2. Timing of Liability to Pay Excise Duty:
The Assessing Officer argued that the liability to pay excise duty arises only when the goods are removed from the factory premises, making it a contingent liability. However, the CIT(A) and the tribunal held that the liability arises when the excisable goods are manufactured. This view was supported by several Supreme Court judgments, including UOI v. Delhi Cloth & General Mills and Ujagar Prints v. UOI, which stated that excise duty is imposed on the manufacture or production of goods, and its realization may be deferred for administrative convenience to the date of removal.
3. Matching of Revenue and Expenses Principle:
The revenue contended that there should be matching of revenue and expenses, implying that the excise duty should be accounted for in the same year as the revenue from the sale of goods. However, the tribunal rejected this argument, explaining that the accounting entries for excise duty in the trading and Profit and Loss Account would neutralize each other, making no difference to the net results. The tribunal emphasized that section 43B allows deductions on an actual payment basis, irrespective of the method of accounting followed by the assessee.
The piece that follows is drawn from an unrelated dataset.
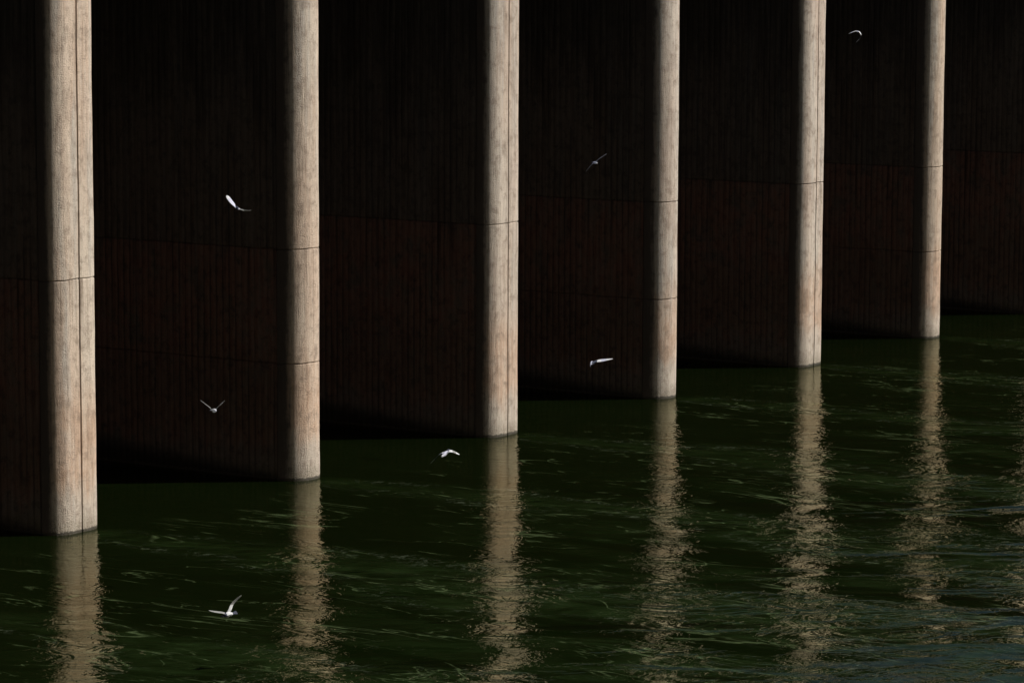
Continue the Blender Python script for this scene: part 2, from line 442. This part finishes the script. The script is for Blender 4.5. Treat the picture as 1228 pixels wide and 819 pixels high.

4. Accounting Treatment of Excise Duty:
The revenue also argued that the excise duty should have been included in the valuation of the closing stock and reflected in the books of account. The tribunal clarified that the allowability of the claim under section 43B does not depend on the accounting treatment of excise duty. Whether the entry is passed through books or not, the excise duty paid within the time allowed by the first proviso to section 43B is allowable. The tribunal noted that the assessee had added back the excise duty to the total income in the subsequent year to avoid double deduction, thus complying with section 43B.
Conclusion:
The tribunal upheld the order of CIT(A) and dismissed the revenue's appeal, affirming that the excise duty of Rs. 3,03,080 paid before filing the return for the assessment year 1995-96 was allowable under section 43B. The tribunal emphasized that the liability to pay excise duty arises at the point of manufacture, and the accounting treatment or timing of revenue recognition does not affect the allowability of the claim under section 43B.